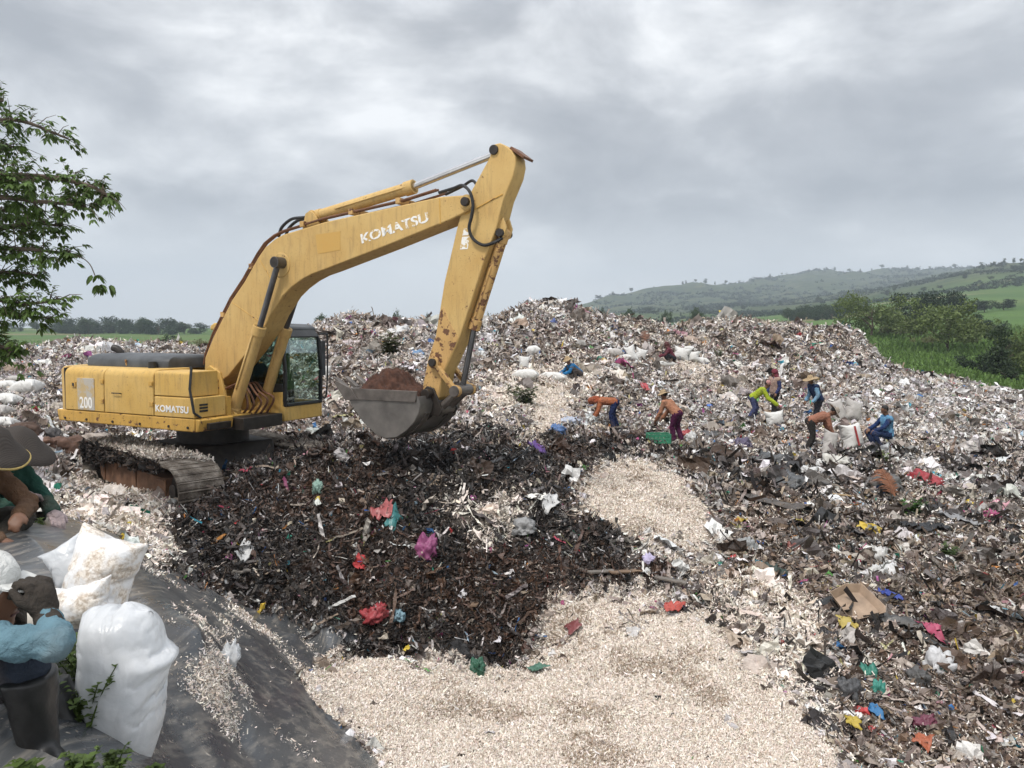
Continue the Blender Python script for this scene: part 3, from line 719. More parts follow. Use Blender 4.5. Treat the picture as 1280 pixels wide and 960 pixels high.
tr = t.n('ShaderNodeBsdfTransparent'); tr.inputs['Color'].default_value = (.86, .93, .91, 1); ms = t.n('ShaderNodeMixShader'); ms.inputs[0].default_value = .10
t.l(tr.outputs[0], ms.inputs[1]); t.l(g.outputs[0], ms.inputs[2]); t.l(ms.outputs[0], t.out.inputs['Surface']); M_GLASS = t.m
t = NT('dark_cab_glass'); g = t.n('ShaderNodeBsdfGlossy'); g.inputs['Roughness'].default_value = .05; g.inputs['Color'].default_value = (.7, .8, .8, 1)
tr = t.n('ShaderNodeBsdfTransparent'); tr.inputs['Color'].default_value = (.42, .56, .52, 1); ms = t.n('ShaderNodeMixShader'); ms.inputs[0].default_value = .10
t.l(tr.outputs[0], ms.inputs[1]); t.l(g.outputs[0], ms.inputs[2]); t.l(ms.outputs[0], t.out.inputs['Surface']); M_GLASSD = t.m

def smooth_path_(p): return [Vector(q) for q in p]
EX = empty('excavator', (-5.46, 13.95, 0), R(-27))
tag(EX, 'yellow crawler excavator with its loaded bucket raised over the dark rubbish', 'excavator')
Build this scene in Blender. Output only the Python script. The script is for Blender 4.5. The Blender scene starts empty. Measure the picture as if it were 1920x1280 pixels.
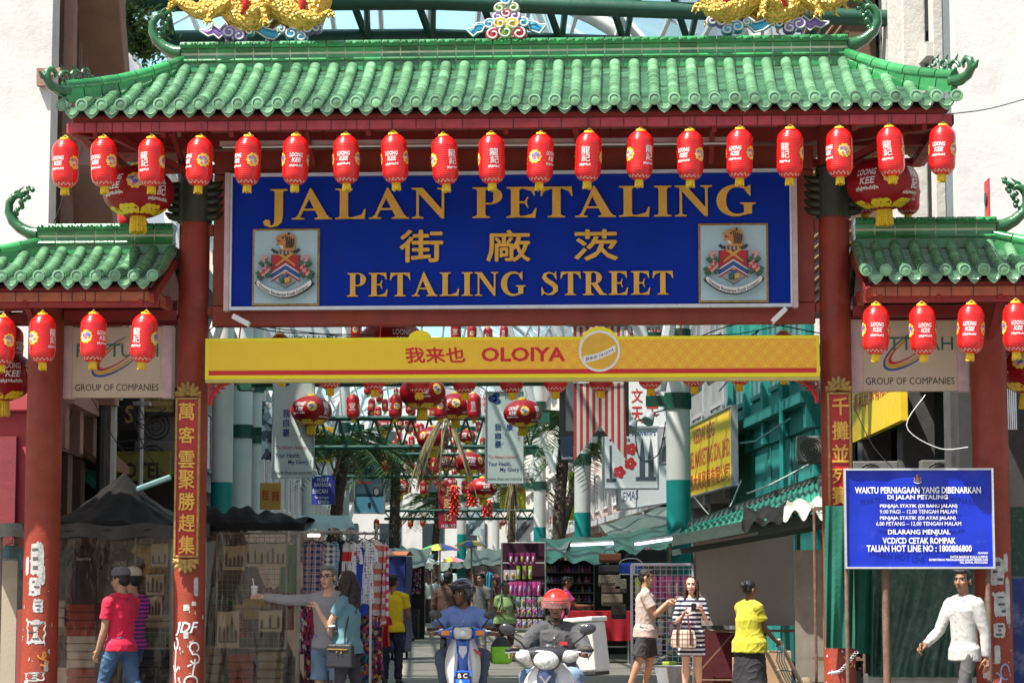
import bpy, math, random
from mathutils import Vector, Matrix
R=math.radians; PI=math.pi; V=Vector
random.seed(7)
sc=bpy.context.scene; COL=sc.collection
# ---------------- camera, sky, sun, exposure ----------------
FPX=4309.0; YAW=R(3); PIT=R(5.9); CAM=V((1.29,-24.6,1.58))
cd=bpy.data.cameras.new('camera'); cam=bpy.data.objects.new('camera',cd); COL.objects.link(cam)
cd.lens=FPX/1920*36; cd.sensor_width=36; cd.clip_end=3000
cam.location=CAM; cam.rotation_euler=(R(90)+PIT,0,YAW); sc.camera=cam
SUN=V((.42,.34,-1)).normalized()
w=bpy.data.worlds.new('World'); sc.world=w; w.use_nodes=True
nt=w.node_tree; bg=nt.nodes['Background']; sky=nt.nodes.new('ShaderNodeTexSky')
sky.sky_type='NISHITA'; sky.sun_disc=False; sky.sun_elevation=math.asin(-SUN.z); sky.sun_rotation=math.atan2(-SUN.x,-SUN.y)
sky.air_density=1.2; sky.dust_density=2.5
hs=nt.nodes.new('ShaderNodeHueSaturation'); hs.inputs['Saturation'].default_value=.6
nt.links.new(sky.outputs[0],hs.inputs['Color']); nt.links.new(hs.outputs[0],bg.inputs[0]); bg.inputs[1].default_value=.08
sl=bpy.data.lights.new('sun','SUN'); sl.energy=5.0; sl.angle=R(.5); sl.color=(1,.95,.86)
so=bpy.data.objects.new('sun',sl); COL.objects.link(so); so.rotation_euler=SUN.to_track_quat('-Z','Y').to_euler(); so.location=(-20,-20,40)
sc.view_settings.view_transform='Standard'; sc.view_settings.look='None'; sc.view_settings.exposure=1.02; sc.view_settings.gamma=1
sc.cycles.max_bounces=6; sc.cycles.diffuse_bounces=4; sc.cycles.glossy_bounces=3; sc.cycles.transparent_max_bounces=12
# ---------------- helpers ----------------
def P(px,py,Y):
    """point of the world on the plane y=Y that the photograph shows at pixel px,py"""
    u=(px-960)/FPX; v=(640-py)/FPX; cy,sy,cp,sp=math.cos(YAW),math.sin(YAW),math.cos(PIT),math.sin(PIT)
    d=V((-sy*cp,cy*cp,sp))+u*V((cy,sy,0))+v*V((sy*sp,-cy*sp,cp))
    return CAM+d*((Y-CAM.y)/d.y)
def tag(o,label=None,cat=None,group=None,kind=None):
    if label:o['label']=label
    if cat:o['category']=cat
    if group:o['group']=group
    if kind:o['kind']=kind
    return o
def empty(name,loc,label,cat,group=None,rz=0,kind=None):
    o=bpy.data.objects.new(name,None); COL.objects.link(o); o.location=loc; o.rotation_euler=(0,0,rz); o.empty_display_size=.2
    return tag(o,label,cat,group,kind)
KIDS={}
def par(c,p):
    if p is not None: c.parent=p; KIDS.setdefault(p.name,[]).append(c)
def copy_tree(o,parent=None,loc=None,rz=None,label=None,sub=None):
    c=o.copy(); COL.objects.link(c)
    if parent is not None: par(c,parent)
    if loc is not None:c.location=loc
    if rz is not None:c.rotation_euler.z=rz
    if label:c['label']=label
    for ch in KIDS.get(o.name,[]):
        if sub is None or sub(ch): copy_tree(ch,c)
    return c
def basis(d,up=V((0,0,1))):
    d=d.normalized(); s=d.cross(up)
    if s.length<1e-4: s=d.cross(V((0,1,0)))
    s.normalize(); return s,s.cross(d).normalized(),d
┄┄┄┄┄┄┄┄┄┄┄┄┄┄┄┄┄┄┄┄
### Given exercise
Quote the material exactly. Pictures stay out.

### Reply to the task
Continue the Blender Python script for this scene: part 3, from line 719. More parts follow. Use Blender 4.5. Treat the picture as 1280 pixels wide and 960 pixels high.
tr = t.n('ShaderNodeBsdfTransparent'); tr.inputs['Color'].default_value = (.86, .93, .91, 1); ms = t.n('ShaderNodeMixShader'); ms.inputs[0].default_value = .10
t.l(tr.outputs[0], ms.inputs[1]); t.l(g.outputs[0], ms.inputs[2]); t.l(ms.outputs[0], t.out.inputs['Surface']); M_GLASS = t.m
t = NT('dark_cab_glass'); g = t.n('ShaderNodeBsdfGlossy'); g.inputs['Roughness'].default_value = .05; g.inputs['Color'].default_value = (.7, .8, .8, 1)
tr = t.n('ShaderNodeBsdfTransparent'); tr.inputs['Color'].default_value = (.42, .56, .52, 1); ms = t.n('ShaderNodeMixShader'); ms.inputs[0].default_value = .10
t.l(tr.outputs[0], ms.inputs[1]); t.l(g.outputs[0], ms.inputs[2]); t.l(ms.outputs[0], t.out.inputs['Surface']); M_GLASSD = t.m

def smooth_path_(p): return [Vector(q) for q in p]
EX = empty('excavator', (-5.46, 13.95, 0), R(-27))
tag(EX, 'yellow crawler excavator with its loaded bucket raised over the dark rubbish', 'excavator')
Build this scene in Blender. Output only the Python script. The script is for Blender 4.5. The Blender scene starts empty. Measure the picture as if it were 1920x1280 pixels.
import bpy, math, random
from mathutils import Vector, Matrix
R=math.radians; PI=math.pi; V=Vector
random.seed(7)
sc=bpy.context.scene; COL=sc.collection
# ---------------- camera, sky, sun, exposure ----------------
FPX=4309.0; YAW=R(3); PIT=R(5.9); CAM=V((1.29,-24.6,1.58))
cd=bpy.data.cameras.new('camera'); cam=bpy.data.objects.new('camera',cd); COL.objects.link(cam)
cd.lens=FPX/1920*36; cd.sensor_width=36; cd.clip_end=3000
cam.location=CAM; cam.rotation_euler=(R(90)+PIT,0,YAW); sc.camera=cam
SUN=V((.42,.34,-1)).normalized()
w=bpy.data.worlds.new('World'); sc.world=w; w.use_nodes=True
nt=w.node_tree; bg=nt.nodes['Background']; sky=nt.nodes.new('ShaderNodeTexSky')
sky.sky_type='NISHITA'; sky.sun_disc=False; sky.sun_elevation=math.asin(-SUN.z); sky.sun_rotation=math.atan2(-SUN.x,-SUN.y)
sky.air_density=1.2; sky.dust_density=2.5
hs=nt.nodes.new('ShaderNodeHueSaturation'); hs.inputs['Saturation'].default_value=.6
nt.links.new(sky.outputs[0],hs.inputs['Color']); nt.links.new(hs.outputs[0],bg.inputs[0]); bg.inputs[1].default_value=.08
sl=bpy.data.lights.new('sun','SUN'); sl.energy=5.0; sl.angle=R(.5); sl.color=(1,.95,.86)
so=bpy.data.objects.new('sun',sl); COL.objects.link(so); so.rotation_euler=SUN.to_track_quat('-Z','Y').to_euler(); so.location=(-20,-20,40)
sc.view_settings.view_transform='Standard'; sc.view_settings.look='None'; sc.view_settings.exposure=1.02; sc.view_settings.gamma=1
sc.cycles.max_bounces=6; sc.cycles.diffuse_bounces=4; sc.cycles.glossy_bounces=3; sc.cycles.transparent_max_bounces=12
# ---------------- helpers ----------------
def P(px,py,Y):
    """point of the world on the plane y=Y that the photograph shows at pixel px,py"""
    u=(px-960)/FPX; v=(640-py)/FPX; cy,sy,cp,sp=math.cos(YAW),math.sin(YAW),math.cos(PIT),math.sin(PIT)
    d=V((-sy*cp,cy*cp,sp))+u*V((cy,sy,0))+v*V((sy*sp,-cy*sp,cp))
    return CAM+d*((Y-CAM.y)/d.y)
def tag(o,label=None,cat=None,group=None,kind=None):
    if label:o['label']=label
    if cat:o['category']=cat
    if group:o['group']=group
    if kind:o['kind']=kind
    return o
def empty(name,loc,label,cat,group=None,rz=0,kind=None):
    o=bpy.data.objects.new(name,None); COL.objects.link(o); o.location=loc; o.rotation_euler=(0,0,rz); o.empty_display_size=.2
    return tag(o,label,cat,group,kind)
KIDS={}
def par(c,p):
    if p is not None: c.parent=p; KIDS.setdefault(p.name,[]).append(c)
def copy_tree(o,parent=None,loc=None,rz=None,label=None,sub=None):
    c=o.copy(); COL.objects.link(c)
    if parent is not None: par(c,parent)
    if loc is not None:c.location=loc
    if rz is not None:c.rotation_euler.z=rz
    if label:c['label']=label
    for ch in KIDS.get(o.name,[]):
        if sub is None or sub(ch): copy_tree(ch,c)
    return c
def basis(d,up=V((0,0,1))):
    d=d.normalized(); s=d.cross(up)
    if s.length<1e-4: s=d.cross(V((0,1,0)))
    s.normalize(); return s,s.cross(d).normalized(),d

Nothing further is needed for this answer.